Lord Popat who was one of those that were born in Uganda called on President Yoweri Museveni to include Indians on his cabinet as the UK has done with other races including having a Prime Minister form East Africa, but also urged the Indians in Uganda to take active participation in politics.

At the summit, investment deals worth 160 million dollars (636 billion shillings) were signed between New Indian investors and the Uganda Investments Authority.

They included mining and mineral value addition and agro-processing investments worth 75 million dollars by Supreme Gold Corporation, a beverage manufacturing project worth 38 million dollars by Mukesh Kumar, and a hygiene product manufacturing factory by a paper recycling company, Chandria Industries Ltd.

Supreme Gold Corporation Director, Rao Chenman Mallikharjuna said Uganda was attractive to them because of the environmental and policy stability compared to other countries, giving the example of the riots that usually happen at South African mines, where the company is based.

He also said Uganda should be getting more revenues from the vast mineral resources as is happening in other countries, but that the sector has lagged behind in attracting investors.

President Yoweri Museveni defended the country’s policy of allowing foreign investors to take out their profits up to 100 percent.  He said profit is a small part of a company’s output, but that the expenses met, including raw materials and labor, are the bigger part, yet the money remains in the country.

 

He also downplayed the policy by other countries that set local partnerships as a condition for foreign investors, saying that it can discourage investments.

 

Museveni also explained why the government decided to return the more than 8,000 properties previously confiscated in the 1970s to their Asian owners.
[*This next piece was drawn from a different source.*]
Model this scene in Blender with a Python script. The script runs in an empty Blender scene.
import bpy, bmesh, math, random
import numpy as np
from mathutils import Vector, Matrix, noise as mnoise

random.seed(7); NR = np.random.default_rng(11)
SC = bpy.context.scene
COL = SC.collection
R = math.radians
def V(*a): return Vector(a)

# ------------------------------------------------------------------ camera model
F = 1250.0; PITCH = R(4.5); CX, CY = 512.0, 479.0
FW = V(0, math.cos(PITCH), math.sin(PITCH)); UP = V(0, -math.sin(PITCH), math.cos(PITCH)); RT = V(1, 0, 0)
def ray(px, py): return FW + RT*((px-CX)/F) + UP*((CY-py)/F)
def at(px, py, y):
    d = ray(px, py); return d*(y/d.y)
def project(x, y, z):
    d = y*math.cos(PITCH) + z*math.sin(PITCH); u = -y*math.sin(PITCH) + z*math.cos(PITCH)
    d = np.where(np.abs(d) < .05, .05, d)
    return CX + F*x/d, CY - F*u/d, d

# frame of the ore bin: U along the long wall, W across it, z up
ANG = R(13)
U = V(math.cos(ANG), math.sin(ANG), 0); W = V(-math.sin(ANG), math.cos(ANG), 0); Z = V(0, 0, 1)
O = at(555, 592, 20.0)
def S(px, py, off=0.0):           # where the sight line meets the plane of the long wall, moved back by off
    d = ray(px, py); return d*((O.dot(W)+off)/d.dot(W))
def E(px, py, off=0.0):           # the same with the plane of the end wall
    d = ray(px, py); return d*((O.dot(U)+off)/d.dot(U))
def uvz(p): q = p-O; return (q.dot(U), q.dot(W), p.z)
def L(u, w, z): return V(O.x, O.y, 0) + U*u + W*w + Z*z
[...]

He said one of the reasons was that it would not make sense not to reverse the situation when the country was trying to attract foreign investors.   The summit was organized by the Indian Association of Uganda.  Association chairman Mohan Rao hailed the Ugandan government for the cordial relationship between the Indians in Uganda and India as a country over the years.



He pledged that they will continue working for the progress of the country they call home.

Sudhir Ruparelia, Trustee of the Indian Association Uganda, whose family, according to him, came to Uganda in 1903, also commended the government and specifically the ministries and agencies, for always giving audience to the investors whenever they have concerns.